Numéro hors-série de l'Avant-Scène Opéra: Opéra et mise en scène
Par Patrick Loiseleur le mardi 18 décembre 2007, 21:54 - Opéra - Lien permanent
La revue L'Avant-Scène Opéra vient de publier un numéro hors-série consacrées à ces bestioles bizarres que sont les metteurs en scène d'Opéra. Animaux nuisibles à éliminer d'urgence au Baygon vert selon les uns, génies incompris selon les autres ... 20 cas d'école sont passés au peigne fin par les spécialistes sous la houlette de Christian Merlin.
Sur la vingtaine de spectacles d'Opéra que j'ai vu récemment, j'ai vu un peu de tout en matière de mise en scène, du bon, du moins bon et du foutage de gueule intégral. Je n'ai donc pas d'opinion générale sur des questions comme: pourquoi les mises en scène modernes sont laides ?
ou encore préférez-vous les mises en scène conceptuelles, post-modernistes ou néo-pragmatiques ?
En revanche, j'ai déjà eu l'occasion d'exprimer dans ce journal mon analyse sur les causes profondes et réelles de ce qu'on appelle aujourd'hui la dictature des metteurs en scène
. Comme le relève Christian Merlin dans son introduction, lors des entractes à l'Opéra Bastille, les spectateurs ne parlent que de la mise en scène: on aime, on déteste, on compare ... De fait, sur quoi la conversation pourrait-elle porter ? Sur la musique ? Ce qu'on entend est en général si proche de ce qu'on a connaît au disque que les différences ne valent pas la peine d'en parler. L'excellent niveau technique atteint aujourd'hui par de très nombreux orchestres, l'absence de prise de risque des chefs d'orchestre sur une partition très (trop) connue expliquent cette standardisation par le haut. En ce qui concerne le plateau (les voix) on peut entendre des choses plus inégales mais tout ce que j'ai entendu était globalement d'un bon niveau. De plus, apprécier la différence entre une soprano simplement honnête et une véritable diva demande un peu d'éducation de l'oreille. Alors que critiquer les couleurs hideuses d'une mise en scène criarde et agressive est à la portée de tous les spectateurs.

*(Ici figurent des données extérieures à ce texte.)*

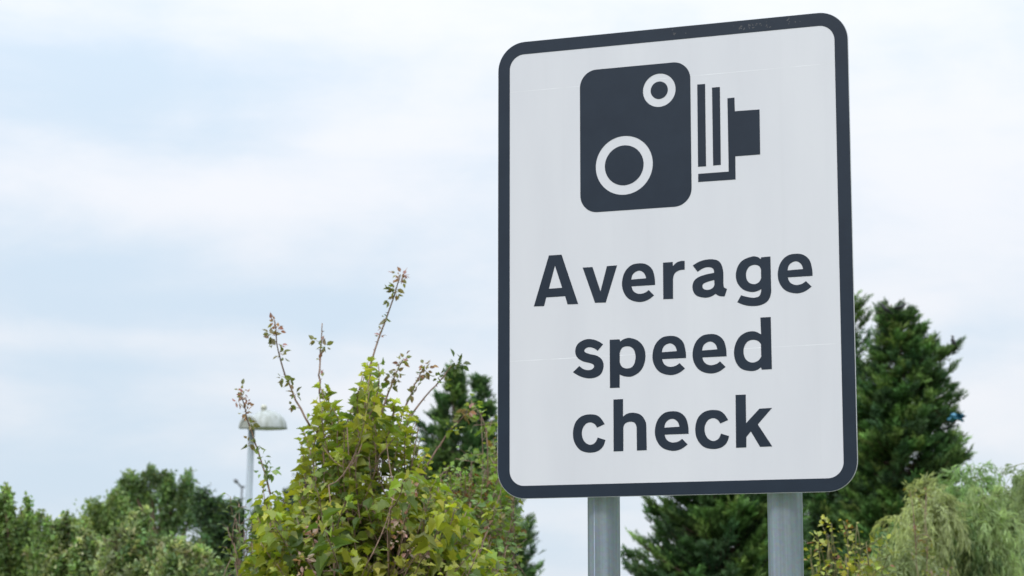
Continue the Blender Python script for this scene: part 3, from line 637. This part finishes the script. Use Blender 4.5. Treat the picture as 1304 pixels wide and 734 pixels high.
willow('weeping willow cut off by the right edge of the picture', 1310, 16,
       [(1308, 600, 40), (1290, 640, 46), (1325, 620, 50), (1285, 690, 60), (1330, 670, 60), (1300, 660, 50), (1278, 665, 30)], 42, 70)

# ------------------------------------------------------------------ the near shrubs
def add_cluster(rng, g, c, r, n, size, pal):
    pos = c+rng.normal(0, r*0.6, (n, 3)); d = unit(pos-c+rng.normal(0, 0.3*r, (n, 3))+np.array([0, 0, -0.2*r]))
    g.leaves(OVAL, pos, d, unit(rng.normal(0, 1, (n, 3))), size*rng.uniform(0.6, 1.2, n), clipc(pick(rng, pal, n, 0.15)))
def sprig(rng, wd, lf, base, tip, nl, size, tmpl, pal, tw=0.003, bend=0.05, keep_top=0.0, droop=0.35, red=None, bright=1.0, up=0.5):
    L = np.linalg.norm(tip-base); pts = curve_pts(base, tip, rng.normal(0, bend*L, 3), 7)
    wd.tube(pts, tw, 0.0016, 5, cap=True)
    t = np.linspace(0.05, 1.0-keep_top, nl)+rng.normal(0, 0.02, nl); tt = np.linspace(0, 1, 7)
    q = np.array([np.interp(t, tt, pts[:, j]) for j in range(3)]).T
    ax = unit(tip-base); a = unit(np.cross(ax, rng.normal(0, 1, 3))); b_ = np.cross(ax, a)
    ph = (np.arange(nl) // 2)*math.pi/2+(np.arange(nl) % 2)*math.pi+rng.normal(0, 0.35, nl)
    rdl = np.cos(ph)[:, None]*a+np.sin(ph)[:, None]*b_
    d = unit(rdl+ax*rng.uniform(up-0.3, up+0.3, (nl, 1))+np.array([0, 0, -droop])+rng.normal(0, 0.2, (nl, 3)))
    pet = size*rng.uniform(0.25, 0.6, (nl, 1))*(0.5 if up > 1 else 1); pd = unit(rdl+ax*0.8)
    pos = q+pd*pet
    for i in range(nl): wd.tube([q[i], pos[i]], 0.0008, 0.0007, 3, cap=False)
    nr = unit(ax*0.7+np.array([0, -0.1, 0.6])+rng.normal(0, 0.55, (nl, 3)))
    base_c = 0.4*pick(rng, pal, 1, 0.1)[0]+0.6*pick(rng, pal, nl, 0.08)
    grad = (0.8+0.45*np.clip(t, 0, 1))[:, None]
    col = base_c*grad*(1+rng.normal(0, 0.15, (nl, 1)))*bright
    if red is not None:
        mk = rng.random(nl) < red; col[mk] = pick(rng, [(0.20, 0.09, 0.05), (0.22, 0.14, 0.05)], mk.sum(), 0.1) if mk.any() else col[mk]
    lf.leaves(tmpl, pos, d, nr, size*rng.uniform(0.6, 1.15, nl)*(1.05-0.35*np.clip(t, 0, 1)), clipc(col))

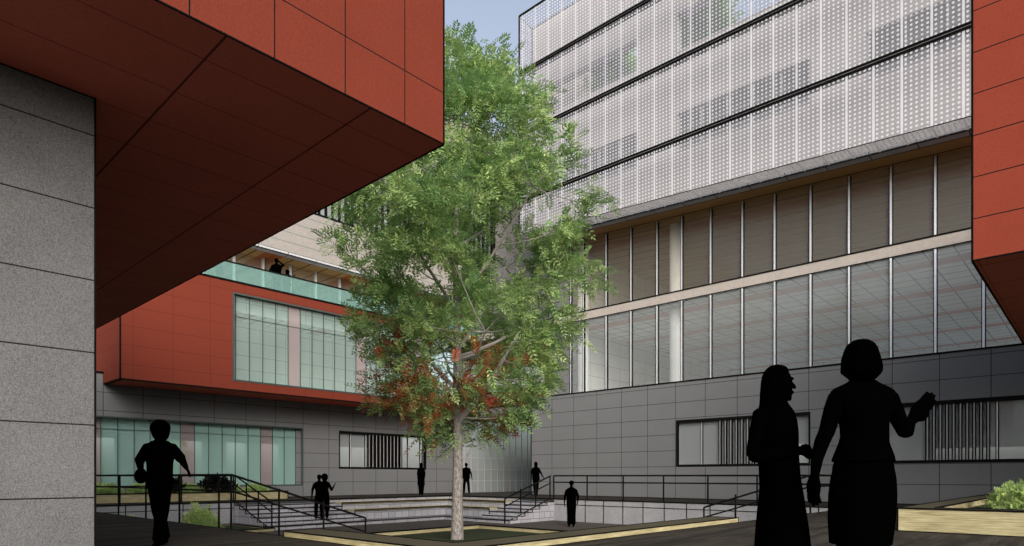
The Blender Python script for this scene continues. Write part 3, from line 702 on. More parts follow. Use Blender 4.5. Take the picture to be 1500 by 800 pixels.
def spray(V, F, c, d, size, pairs=5, ll=.14, lw=.024):
    """a pinnate leaf: leaflets in pairs along a stalk"""
    n = Vector((random.gauss(0,.5), random.gauss(0,.5), 1)); n = (n - d*n.dot(d)); n.normalize()
    side = d.cross(n)
    for i in range(pairs):
        t_ = (i+.6)/pairs
        b_ = c + d*size*t_ - Vector((0,0,1))*size*.18*t_*t_
        k_ = ll*(.75 + .5*math.sin(math.pi*min(1, t_*.9)))*random.uniform(.85,1.1)
        for sg in (-1, 1):
            dd_ = (d*.62 + side*sg*.8 + n*random.uniform(-.15,.15)).normalized()
            leaflet(V, F, b_, dd_, n, k_, lw)
    leaflet(V, F, c + d*size - Vector((0,0,1))*size*.18, d, n, ll, lw)

def rdir(zb=0.):
    while True:
        v = Vector((random.uniform(-1,1), random.uniform(-1,1), random.uniform(-1,1)))
        if .05 < v.length < 1: break
    v.normalize(); v.z += zb; return v.normalized()

TB = Vector((10.95, 12.0, -.585))
rt = Vector((math.sin(R(42.75)), -math.cos(R(42.75)), 0)); fw = Vector((math.cos(R(42.75)), math.sin(R(42.75)), 0))
# crown half-width by height
prof = [(1.9,.8,.8),(2.5,1.7,1.6),(3.3,2.2,2.2),(4.3,2.4,2.7),(5.2,2.7,3.1),(6.0,3.1,3.35),(7.0,3.1,3.45),(8.0,2.7,3.35),(8.8,2.2,3.0),(9.5,1.7,2.5),(10.4,1.1,2.05),(11.0,.6,1.4),(11.5,.3,.8)]
def width(z, right):
    for i in range(len(prof)-1):
        a, b_ = prof[i], prof[i+1]
        if a[0] <= z <= b_[0]:
            t_ = (z-a[0])/(b_[0]-a[0]); j_ = 2 if right else 1
            return a[j_] + (b_[j_]-a[j_])*t_
    return .2
tree = thing('ash_tree', 'tall airy green ash tree with grey trunk rising from the square planter in the court', 'tree')
tree.location = TB; bpy.context.view_layer.update()
random.seed(21)
V, F = [], []; V2, F2 = [], []
limbs = MB()
trunk_pts = [TB, TB+Vector((.0,.0,1.0)), TB+Vector((.02,.0,2.2)), TB+Vector((0,.02,3.6)), TB+Vector((.05,.04,5.2)), TB+Vector((.0,.1,7.2)), TB+Vector((.1,.05,9.2)), TB+Vector((.1,.1,11.0)), TB+Vector((.08,.12,12.0))]
def trunk_at(z):
    for i in range(len(trunk_pts)-1):
        a, b_ = trunk_pts[i], trunk_pts[i+1]
        if a.z <= z <= b_.z: return a.lerp(b_, (z-a.z)/(b_.z-a.z))
    return trunk_pts[-1].copy()
clumps = []
tries = 0
while len(clumps) < 195 and tries < 9000:
    tries += 1
    z = random.uniform(2.0, 11.4) if random.random() < .8 else random.uniform(2.3, 5)
    th_ = random.uniform(0, 2*math.pi); q_ = random.random()**.45
    rx = math.cos(th_); ry = math.sin(th_)
    W = width(z, rx > 0)
    p_ = TB.copy(); p_.z = z
    p_ = p_ + rt*rx*W*q_ + fw*ry*(width(z, True)+width(z, False))/2*q_
    if z < 3.0 and random.random() < .5: continue
    if all((p_-c_).length > .49 for c_ in clumps): clumps.append(p_)
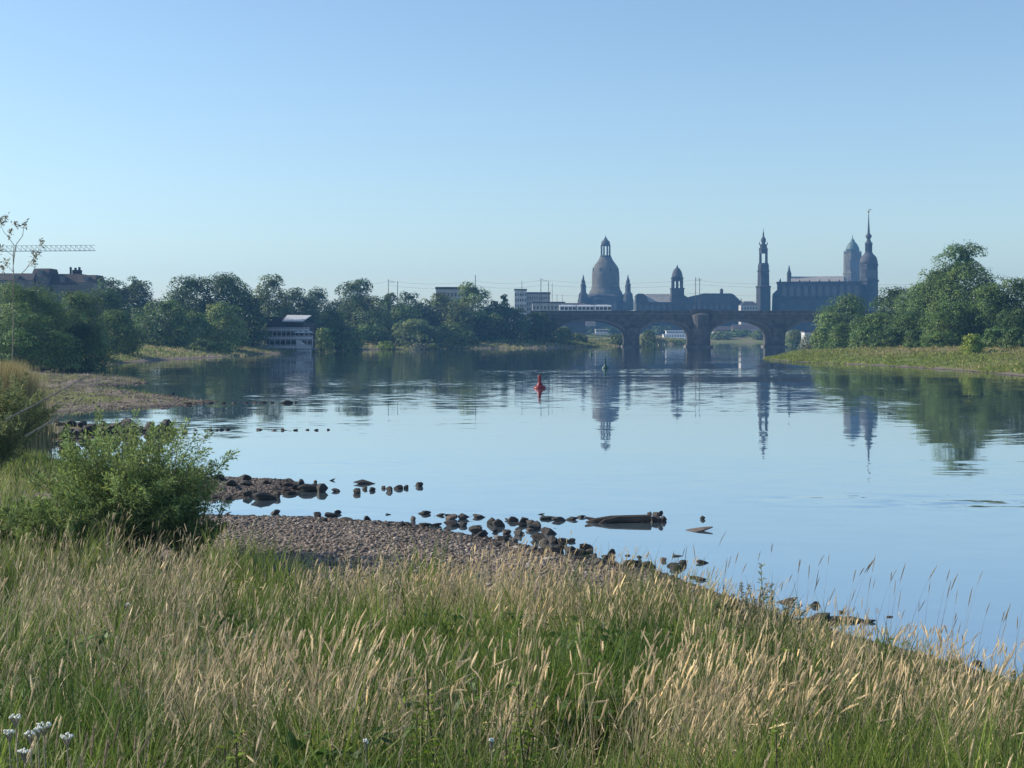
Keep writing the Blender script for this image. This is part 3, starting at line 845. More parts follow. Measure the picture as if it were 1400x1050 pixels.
boat(902, 946, 451.5, 960, "white long excursion boat seen through the arch left of the big pier")

# ------------------------------------------------------------------ boathouse with terraces
def boathouse():
    D = 412.0; s = D / F
    xb = PX(398, D)
    t = thing("boathouse", "grey boathouse with pale sloping roof and stacked terraces at the waterside", "boathouse", (xb, D, 0), math.radians(-14))
    z = lambda py: PZ(py, D)
    X_ = lambda p: (p - 398) * s
    w = MB(); w.box(X_(368), X_(414), 1, 10, 0, z(441.5)); w.prism([(X_(368), z(441.5)), (X_(391), z(441.5)), (X_(372), z(432.5)), (X_(368), z(433.5))], 1, 10); wall = w.build("wall", M["wood_dark"], t)
    rf = MB()
    A = [(X_(371), 10.5, z(431)), (X_(407), 10.5, z(431.5)), (X_(416), -.6, z(440)), (X_(386), -.6, z(440))]
    rf.add([(a, y_, zz) for a, y_, zz in A] + [(a, y_, zz + .25) for a, y_, zz in A], [(0, 1, 2, 3), (7, 6, 5, 4), (0, 4, 5, 1), (1, 5, 6, 2), (2, 6, 7, 3), (3, 7, 4, 0)])
    rf.build("roof", M["roof_lit"], t)
    lw = MB(); lw.box(X_(359), X_(367.8), 1.5, 9, 0, z(438)); lw.box(X_(358), X_(384), .6, .96, z(436), z(433.5)); lw.build("side_wing", M["wood_dark"], t)
    for i in range(5):
        mb = MB(); mb.box(X_(389 + i * 5), X_(392.4 + i * 5), .93, .98, z(448), z(443.5)); mb.build("window", M["glass"], wall)
    for k, (xa, xe, py, y0) in enumerate(((367, 427, 453, -1.5), (366, 436, 464.5, -3.5), (362, 438, 476.5, -5.5))):
        d = MB(); d.box(X_(xa), X_(xe), y0, .9 - k * .01, z(py) - .25, z(py)); dk = d.build("terrace", M["weathered"], t)
        r = MB(); r.box(X_(xa), X_(xe), y0 - .05, y0 + .03, z(py) + .95, z(py) + 1.1); r.box(X_(xa), X_(xe), y0 - .03, y0 + .01, z(py) + .15, z(py) + .8)
        r.build("railing", M["railing"], dk)
        n = 9
        for i in range(n + 1):
            xx = X_(xa) + (X_(xe) - X_(xa)) * i / n
            p = MB(); p.box(xx - .07, xx + .07, y0 - .1, y0 + .04, (z(py) - 2.3) if k < 2 else 0, z(py) + 1.1); p.build("post", M["railing"], dk)
    st = MB()
    for i in range(9):
        st.box(X_(417) + i * .42, X_(417) + i * .42 + .4, -5.4, -4.2, 0, z(464.5) - i * .27)
    st.build("stair", M["railing"], t)
    for i, xx in enumerate((412, 420, 428)):
        u = MB(); u.lathe([(1.4, z(464.5) + 1.9), (.1, z(464.5) + 2.5)], 8, X_(xx), -2); u.lathe([(.05, z(464.5)), (.05, z(464.5) + 1.9)], 6, X_(xx), -2); u.build("parasol", M["railing"], t)
    po = MB(); po.box(X_(358), X_(437), -9, -5.6, -.2, .45); po.build("pontoon", M["weathered"], t)
boathouse()
t = thing("mooring_post", "tall thin pale mooring post standing left of the boathouse", "post", (PX(357.5, 404), 404, -1))
MB().lathe([(.2, 0), (.2, PZ(435, 404) + 1), (.05, PZ(434, 404) + 1)], 8).build("pole", M["railing"], t)
MB().lathe([(.34, 1.2), (.34, 1.9)], 10).build("collar", M["metal_dark"], t)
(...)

Surtout, le répertoire ne se renouvelle pas, les oeuvres du XXè siècle sont sous-représentées et les créations sont trop rares. Si l'on combine ces différents facteurs:
- répertoire immuable
- interprètes et chanteurs d'un très bon niveau technique
- standardisation du son (grâce ou à cause du disque)
il ne reste plus que la mise en scène qui change d'une production à une autre. Dès lors, la nouveauté c'est une nouvelle mise en scène, l'émerveillement c'est une belle mise en scène et le scandale une mise en scène hideuse. Car de nouveauté, d'émerveillement, de scandale, il n'y en a plus guère dans la musique.
L'Opéra n'est pas un genre mourant, il est mort et enterré. L'art total aujourd'hui, ce ne sont pas les nouveaux délires de Marthaler à l'opéra Bastille pour la cent-cinquantième reprise de la Traviata: ce sont les les films et les jeux vidéos, réalisés par des centaines d'artistes, dont la musique est parfois tout simplement géniale. Je suis sûr que Richard Wagner s'il vivait aujourd'hui aurait réalisé sa Tétralogie comme George Lucas a réalisé Star Wars: au cinéma.